BY ROGER ANNIS
VANCOUVER - The Communist Party of Canada has won a
victory for democratic rights in a court challenge to a 1994
seizure of some of the party's assets by Elections Canada,
the election agency of the Canadian government. On May 2, a
judge of the Ontario Supreme Court granted $20,000 in court
costs as well as ongoing legal expenses pending another
hearing of the party's case next November.
The judge also gave government lawyers until May 5 to show cause why the name of the party should not appear on the ballot in the Toronto riding (electoral district) of Davenport where party leader Miguel Figueroa is running in the current federal election.
In 1993, the Canadian Parliament adopted amendments to the Canada Elections Act aimed at muzzling small political parties. The new law raised the fee a candidate must pay to run in a federal election from $200 to $1,000 and the number of signatures of voters required on nomination papers from 25 to 100.
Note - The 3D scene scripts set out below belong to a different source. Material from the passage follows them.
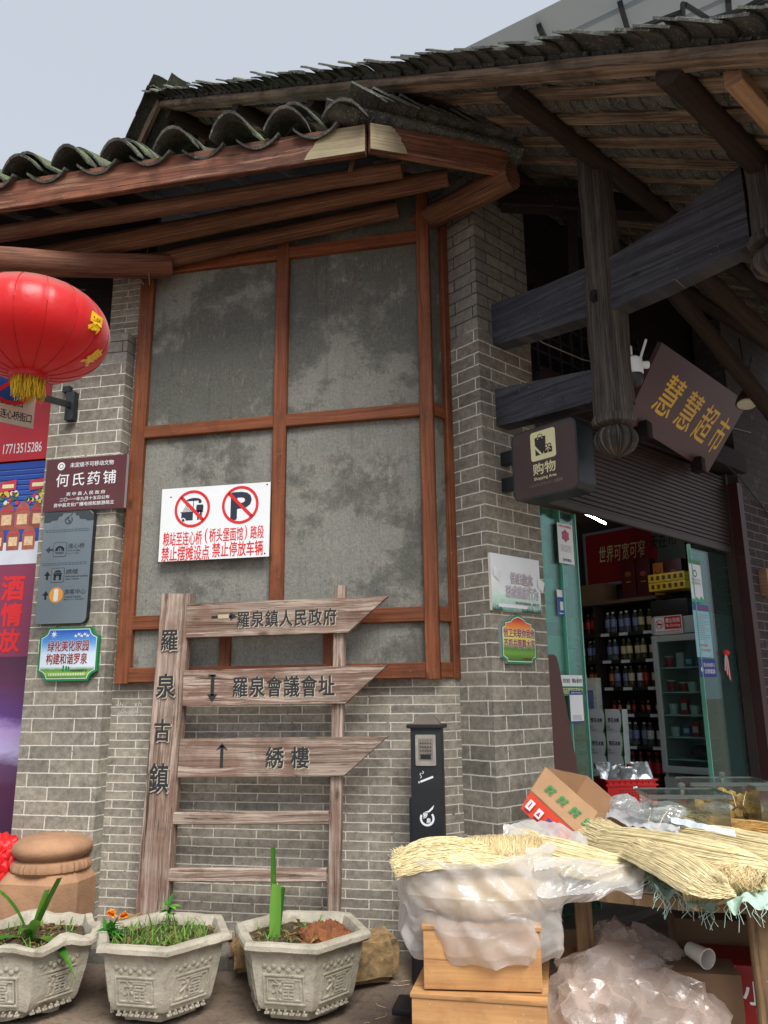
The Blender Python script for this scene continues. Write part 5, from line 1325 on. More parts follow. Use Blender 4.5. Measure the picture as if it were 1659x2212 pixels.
for k in range(16): leaf(m_, b0+V((0, 0, .07+.004*k)), (random.uniform(-1, 1), random.uniform(-1, 1), random.uniform(.1, .8)), random.uniform(.04, .08), .03, .6, M_leaf2 if k % 3 else M_herb, seg=5)
m_.build('foliage', wd_)
# rubble behind the pots
M_ybrick = paint('yellow_stone', hx('8f7550'), .95, var=.4, scale=22, bump=1.0, bscale=26, dirt=.7)
def rock(label, c, s_, mat, seed, name='stone', rz=.2):
    bm = bmesh.new(); bmesh.ops.create_cube(bm, size=1); bmesh.ops.bevel(bm, geom=bm.edges[:], offset=.12, segments=2, affect='EDGES'); bmesh.ops.subdivide_edges(bm, edges=bm.edges[:], cuts=2, use_grid_fill=True)
    R_ = Matrix.Rotation(rz, 3, 'Z'); m_ = MB()
    m_.add([V(c)+R_ @ V((v.co.x*s_[0], v.co.y*s_[1], v.co.z*s_[2]+s_[2]/2))+V((noise.noise(v.co*4+V((seed, 0, 0)))+.6*noise.noise(v.co*11), noise.noise(v.co*4+V((0, seed, 0))), noise.noise(v.co*4+V((0, 0, seed)))))*.02 for v in bm.verts], [[v.index for v in f.verts] for f in bm.faces], mat); bm.free()
    return tag(m_.build(name), label, name)
rock('yellow broken stone block between the two pale planters', (-1.80, 4.72, .10), (.2, .2, .22), M_ybrick, 2)
rock('reddish flat stone slab lying on the ledge behind the planters', (-1.80, 4.82, .14), (.32, .2, .12), paint('red_stone', hx('7d6258'), .9, var=.25, bump=.6), 5, 'stone_slab', .05)
rock('large yellow rough stone behind the clay planter', (-1.13, 4.74, .08), (.30, .22, .24), M_ybrick, 9, rz=.5)
rock('small yellow stone at the left of the middle planter', (-2.56, 4.66, .10), (.14, .16, .26), M_ybrick, 12)

# ================================================================ stone drum at the pier foot
dc = onY(105, 1950, 4.80); dc.z = .1
M_sand = paint('sandstone', hx('a07a5c'), .85, var=.22, scale=5, bump=.35, bscale=50, dirt=.25)
sdm = thing('stone_drum', 'round tan stone drum base on an angular block at the foot of the left pier', 'stone drum', dc)
def zD(v): return onY(105, v, 4.55).z
k_ = [zD(v) for v in (1980, 1898, 1912, 1887, 1880, 1818)]
m_ = MB(); oc = [(.245, -.08), (.245, .12), (.18, .17), (-.2, .17), (-.30, .12), (-.30, -.08), (-.2, -.22), (.165, -.22)]
def lay(mb, sc_, z): return [V((dc.x+p[0]*sc_, dc.y+p[1]*sc_, z)) for p in oc]
vs = lay(m_, 1.0, .02)+lay(m_, 1.0, k_[1]-.05)+lay(m_, .86, k_[1]+.0)
m_.add(vs, [(i*8+j, i*8+(j+1) % 8, (i+1)*8+(j+1) % 8, (i+1)*8+j)[::-1] for i in range(2) for j in range(8)]+[[16+j for j in range(8)][::-1]], M_sand); m_.build('block', sdm, smooth=20)
m_ = MB(); m_.lathe((dc.x, dc.y, 0), [(.21, k_[1]-.01), (.238, k_[1]+.012), (.242, k_[1]+.035), (.23, k_[1]+.06), (.20, k_[1]+.07)], M_sand, 90, flute=.035, nf=36); m_.build('rope_ring', sdm)
zt_, zb_ = onY(105, 1815, 4.6).z, k_[1]+.065
prof = [(.19, zb_)]+[(.192+.050*math.sin(math.pi*t/10)**.6, zb_+.012+(zt_-zb_-.03)*t/10) for t in range(11)]+[(.17, zt_-.005), (.02, zt_)]
m_ = MB(); m_.lathe((dc.x, dc.y, 0), prof, M_sand, 48); m_.build('drum', sdm)
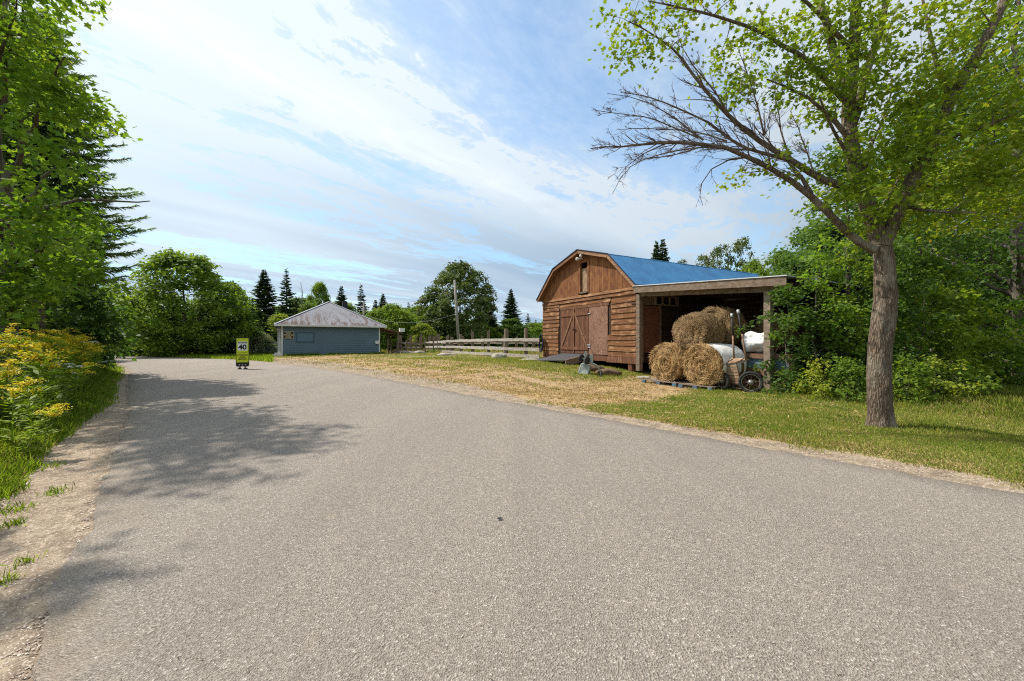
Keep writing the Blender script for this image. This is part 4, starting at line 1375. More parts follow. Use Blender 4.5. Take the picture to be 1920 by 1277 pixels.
# sign on the wall
sg = MB(); sg.box(0.14, 0.86, -0.085, -0.04, 1.46, 2.04); sgo = sg.build('wall_sign', M['black'], house)
sg = MB()
for (x0, x1, z0, z1) in ((0.12, 0.88, 2.04, 2.065), (0.12, 0.88, 1.435, 1.46), (0.12, 0.14, 1.46, 2.04), (0.86, 0.88, 1.46, 2.04)):
    sg.box(x0, x1, -0.09, -0.04, z0, z1)
sg.build('sign_border', M['goldletter'], sgo)
for s_, z in (('PLEASE', 1.93), ('BEWARE OF', 1.75), ('HORSES', 1.57)):
    text('sign_lettering', s_, 0.165, (0.50, -0.088, z), M['goldletter'], sgo, bold=0.006, sx=0.74)
mb_ = MB(); mb_.box(WH - 0.42, WH - 0.12, -0.14, -0.04, 0.98, 1.28); mb_.build('meter_box', M['white'], house)
# left entrance side: door frame posts and steps
en = MB()
for (x, y) in ((-0.16, 0.5), (-0.22, 1.35), (-0.30, 2.3)):
    en.box(x, x + 0.10, y, y + 0.1, 0.0, 2.15)
en.box(-0.34, 0.06, 0.45, 2.45, 2.15, 2.28)
en.build('entrance_frame', M['white'], house)
en = MB(); en.box(-0.8, 0.0, 0.3, 1.5, 0, 0.12); en.box(-0.5, 0.0, 0.4, 1.4, 0.12, 0.25); en.build('entrance_steps', M['white'], house)
# porch roof on the right
pr_ = MB()
pr_.hexa([(WH + 0.1, 0.4, 2.42), (WH + 2.2, 0.4, 1.98), (WH + 2.2, 5, 1.98), (WH + 0.1, 5, 2.42), (WH + 0.1, 0.4, 2.54), (WH + 2.2, 0.4, 2.10), (WH + 2.2, 5, 2.10), (WH + 0.1, 5, 2.54)])
pr_.build('porch_roof', plain_mat('red_brown_boards', (0.16, 0.07, 0.045), 0.8, 0.3), house)
pieces('porch_post', [(WH + 1.75, WH + 1.87, 0.5, 0.62, -0.3, 2.05), (WH + 1.75, WH + 1.87, 4.5, 4.62, -0.3, 2.05)], M['greywood'], house)
pr_ = MB(); pr_.box(WH + 1.95, WH + 2.4, 0.3, 0.75, 2.13, 2.48); pr_.build('vent_box', M['white'], house)

# small red-roofed shed beyond
shp = Vector((-23.2, 37.6, 0))
shed = empty('small_shed', 'small white shed with a bright red roof behind the left corner of the blue house', 'shed', shp, HR)
s1 = MB(); s1.box(-0.9, 1.2, 0, 1.6, -0.1, 1.15); s1.build('shed_wall', M['white'], shed)
s1 = MB(); s1.hexa([(-1.05, -0.2, 1.10), (0.45, -0.2, 1.42), (0.45, 1.8, 1.42), (-1.05, 1.8, 1.10), (-1.05, -0.2, 1.2), (0.45, -0.2, 1.55), (0.45, 1.8, 1.55), (-1.05, 1.8, 1.2)])
s1.build('shed_roof', M['redroof'], shed)
s1 = MB(); s1.box(-0.1, 0.2, -0.02, 0.02, 0.0, 1.1); s1.box(0.85, 1.15, -0.02, 0.02, 0.2, 0.95); s1.build('shed_opening', M['bluesiding'], shed)

bench = empty('wooden_bench', 'small weathered wooden bench under the trees left of the road sign', 'bench', (-27.2, 36.0, 0.05), R(25))
s1 = MB(); s1.box(-0.6, 0.6, -0.15, 0.15, 0.40, 0.45); s1.box(-0.6, 0.6, 0.14, 0.18, 0.5, 0.72); s1.build('seat', M['fencewood'], bench)
pieces('leg', [(-0.5, -0.4, -0.15, 0.18, 0, 0.4), (0.4, 0.5, -0.15, 0.18, 0, 0.4)], M['fencewood'], bench)

# ================================================================ ROAD SIGN
SX, SY = -11.9, 17.6
sign = empty('speed_sign', 'tall yellow-green speed board reading 40, standing on black feet on the road', 'sign', (SX, SY, 0.035), R(24))
s1 = MB(); s1.box(-0.225, 0.225, -0.02, 0.02, 0.30, 1.37); brd = s1.build('sign_board', M['yellow'], sign)
s1 = MB(); s1.box(-0.245, -0.226, -0.03, 0.03, 0.16, 1.40); s1.box(0.226, 0.245, -0.03, 0.03, 0.16, 1.40); s1.box(-0.225, 0.225, -0.03, 0.03, 1.372, 1.42); s1.box(-0.225, 0.225, -0.028, 0.028, 0.12, 0.298)
s1.build('sign_frame', M['black'], brd)
s1 = MB(); s1.box(-0.18, 0.18, -0.028, -0.021, 0.82, 1.22); s1.build('white_plate', M['signwhite'], brd)
for s_, sz, z, bd, sx in (('MAXIMUM', 0.085, 1.165, 0.002, 0.85), ('40', 0.30, 0.965, 0.011, 1.0)):
    text('sign_lettering', s_, sz, (0, -0.031, z), M['black'], brd, bold=bd, sx=sx)
s1 = MB(); s1.box(-0.185, 0.185, -0.025, -0.021, 0.715, 0.728); s1.build('printed_rule', M['black'], brd)
for s_, z in (('ATTENTION', 0.62), ('À NOS', 0.53), ('ENFANTS', 0.44)):
    text('sign_lettering', s_, 0.082, (0, -0.024, z), M['black'], brd, bold=0.002, sx=0.88)
for x in (-0.11, 0, 0.11):
    s1 = MB(); s1.box(x - 0.022, x + 0.022, -0.035, -0.029, 0.17, 0.215); s1.build('bolt', M['galv'], sign)
for sx in (-1, 1):
    s1 = MB(); s1.hexa([(sx * 0.03 - 0.01, -0.15, 0), (sx * 0.20, -0.15, 0), (sx * 0.20, 0.15, 0), (sx * 0.03 - 0.01, 0.15, 0), (sx * 0.06, -0.05, 0.05), (sx * 0.15, -0.05, 0.05), (sx * 0.15, 0.05, 0.05), (sx * 0.06, 0.05, 0.05)])
    for k in range(4):
        s1.box(min(sx * 0.07, sx * 0.14), max(sx * 0.07, sx * 0.14), -0.03, 0.03, 0.052 + k * 0.018, 0.064 + k * 0.018)
    s1.build('foot', M['rubber'], sign)

# ================================================================ FENCES
rf_ = random.Random(11)


def wplank(mb, p, q, h, th=0.04, seg=5):
    p, q = Vector(p), Vector(q)
    d = (q - p).normalized(); n_ = Vector((-d.y, d.x, 0)).normalized() * (th / 2)
    vs, fs = [], []
    for i in range(seg + 1):
        f = i / seg
        c_ = p.lerp(q, f) + Vector((0, 0, rf_.uniform(-0.012, 0.012)))
        hh = h / 2 * rf_.uniform(0.88, 1.1)
        for s1_, s2_ in ((-1, -1), (1, -1), (1, 1), (-1, 1)):
            vs.append(c_ + n_ * s1_ + Vector((0, 0, hh * s2_)))
    for i in range(seg):
        for j in range(4):
            fs.append((i * 4 + j, i * 4 + (j + 1) % 4, i * 4 + 4 + (j + 1) % 4, i * 4 + 4 + j))
    fs += [(3, 2, 1, 0), (seg * 4, seg * 4 + 1, seg * 4 + 2, seg * 4 + 3)]
    mb.add(vs, fs)


def fence(name, label, pts, rails, posts, raily, rh=0.15, off=0.0, mat=None, pmat=None):
    """pts: path (x, y); rails: list of z offsets per path vertex; posts: list of (dist, z_top, radius, square?)"""
    org = Vector((pts[0][0], pts[0][1], 0))
    root = empty(name, label, 'fence', org)
    P_ = [Vector((x, y, 0)) for x, y in pts]
    cum = [0]
    for a, c in zip(P_[:-1], P_[1:]):
        cum.append(cum[-1] + (c - a).length)

    def at_(s):
        for i in range(len(P_) - 1):
            if s <= cum[i + 1] or i == len(P_) - 2:
                f = (s - cum[i]) / (cum[i + 1] - cum[i])
                return P_[i].lerp(P_[i + 1], f), i, f
    for ri, zl in enumerate(rails):
        mb = MB()
        s = 0.0
        while s < cum[-1] - 0.3:
            L_ = min(rf_.uniform(3.2, 4.6), cum[-1] - s)
            for i in range(1, len(cum) - 1):
                if s < cum[i] - 0.2 < s + L_: L_ = cum[i] - s
            p, i0, f0 = at_(s); q, i1, f1 = at_(s + L_ - 0.02)
            za = zl[i0] + (zl[i0 + 1] - zl[i0]) * f0; zb = zl[i1] + (zl[i1 + 1] - zl[i1]) * f1
            d = (q - p).normalized(); n_ = Vector((-d.y, d.x, 0)) * off
            wplank(mb, p - org + n_ + Vector((0, 0, za + rf_.uniform(-0.02, 0.02))), q - org + n_ + Vector((0, 0, zb + rf_.uniform(-0.02, 0.02))), rh)
            s += L_
        mb.build('rail', mat or M['fencewood'], root)
    for (s, zt, r_, kind) in posts:
        p, i0, f0 = at_(s)
        g_ = hz1(p.x, p.y)
        p = p - org
        mb = MB()
        lx_, ly_ = rf_.uniform(-0.05, 0.05), rf_.uniform(-0.05, 0.05)
        if kind == 'r':
            n = 10
            mb.tube([(p.x, p.y, g_ - 0.2), (p.x + lx_ * 0.5, p.y + ly_ * 0.5, (g_ + zt) / 2), (p.x + lx_, p.y + ly_, zt)], [r_ * 1.05, r_, r_ * 0.93], n)
        else:
            sl2 = rf_.uniform(-0.12, 0.16)
            mb.hexa([(p.x - r_, p.y - r_ * 0.7, g_ - 0.2), (p.x + r_, p.y - r_ * 0.7, g_ - 0.2), (p.x + r_, p.y + r_ * 0.7, g_ - 0.2), (p.x - r_, p.y + r_ * 0.7, g_ - 0.2),
                     (p.x - r_ + lx_, p.y - r_ * 0.7 + ly_, zt + sl2), (p.x + r_ + lx_, p.y - r_ * 0.7 + ly_, zt - sl2), (p.x + r_ + lx_, p.y + r_ * 0.7 + ly_, zt - sl2), (p.x - r_ + lx_, p.y + r_ * 0.7 + ly_, zt + sl2)])
        mb.build('post', M['postwood'] if kind == 'r' else (pmat or M['greywood']), root)
    return root


F0, F1, F2, F3 = (1.72, 23.4), (-1.9, 29.5), (-5.0, 36.0), (-13.0, 54.0)
# distances along the path where the posts stand, from their columns in the photo
def along(px, pts):
    """path length at which the path crosses the sight line of an image column"""
    s = 0
    r_ = (px - 960) / FPX
    for (ax, ay), (bx, by) in zip(pts[:-1], pts[1:]):
        den = (bx - ax) - r_ * (by - ay)
        t_ = (r_ * ay - ax) / den if abs(den) > 1e-9 else -1
        L_ = math.hypot(bx - ax, by - ay)
        if -0.02 <= t_ <= 1.0:
            return s + t_ * L_
        s += L_
    return s


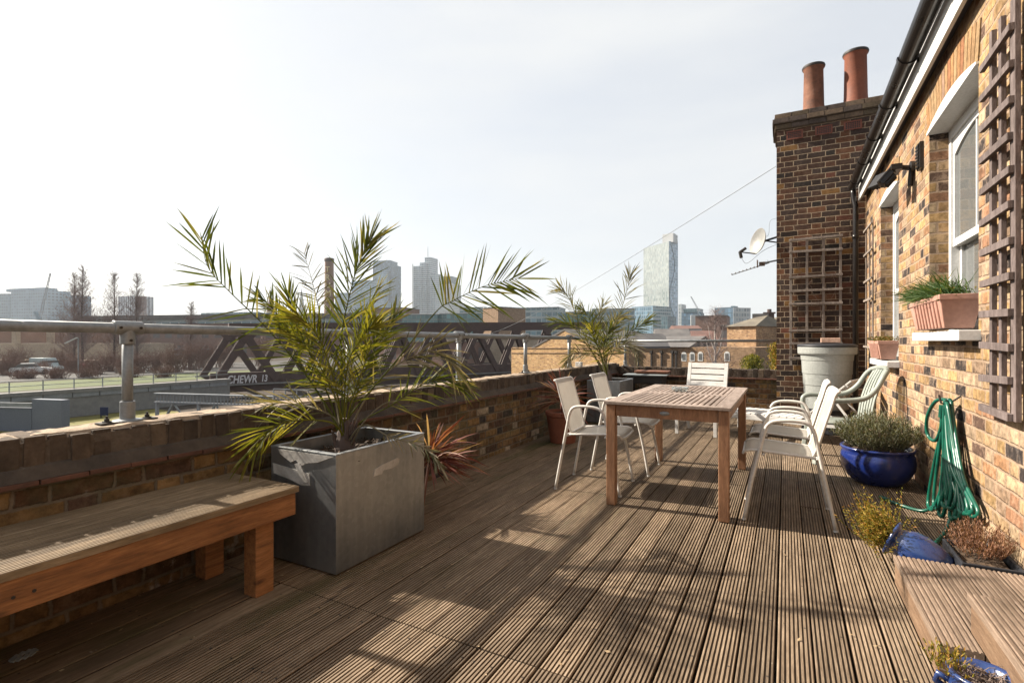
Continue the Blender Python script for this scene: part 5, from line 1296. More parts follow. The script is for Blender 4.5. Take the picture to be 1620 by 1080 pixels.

Another section of the new law targeted registered political parties which the government agency decides it doesn't like. It provides for the forced dissolution and seizure of the assets of a registered party which no longer meets the minimum criteria to be recognized as such. The principal criteria is that a registered party must present a minimum of 50 candidates in a federal election. There are 301 ridings represented in the Canadian Parliament.
Registered parties receive government funding and guaranteed access to paid political broadcasts, and they are the only parties with the right to have party names appear on the ballot alongside the names of their candidates.
The Communist Party, a registered party in 1993, was hit by the new law during and after the federal election that year where it presented eight candidates. Its name was not allowed on the ballot and some of its financial and physical assets were seized in April 1994. At least one other party that was deregistered following the 1993 election, the Rhinoceros Party, was not required to turn over its assets.
All parties represented in the Canadian Parliament in 1993 voted in favor of the amendments to the election act. The Communist Party is presenting 13 candidates in the current federal election.
In Vancouver, meanwhile, the party has denounced an April 23 death threat against its members. On that night, an envelope containing 20 bullets and a hand-written note was delivered through the mail slot of the party's office in Vancouver. It read in part, "Our blood has reached the boiling point .. the British Columbia Militia declares war upon your Communist Party. To show we mean business, we include a sample of our M-16's power. We shall exercise this power by randomly shooting people who dare to enter the Communist headquarters." The offices house the editorial office of the party's newspaper, the People's Voice, and Kimball Cariou, the CP's candidate in the current federal election in the Vancouver East electoral district, works there as the newspaper editor.
The party has demanded a full police investigation and increased police surveillance of the busy street where its headquarters is located, and says the response by police has been totally unsatisfactory. On April 28, the Vancouver Police informed the party that it had ceased investigating the threat and would not provide any special surveillance of the area surrounding the party's offices.
Roger Annis is the candidate of the Communist League in
the riding of Vancouver Kingsway. He is a member of the
International Association of Machinists.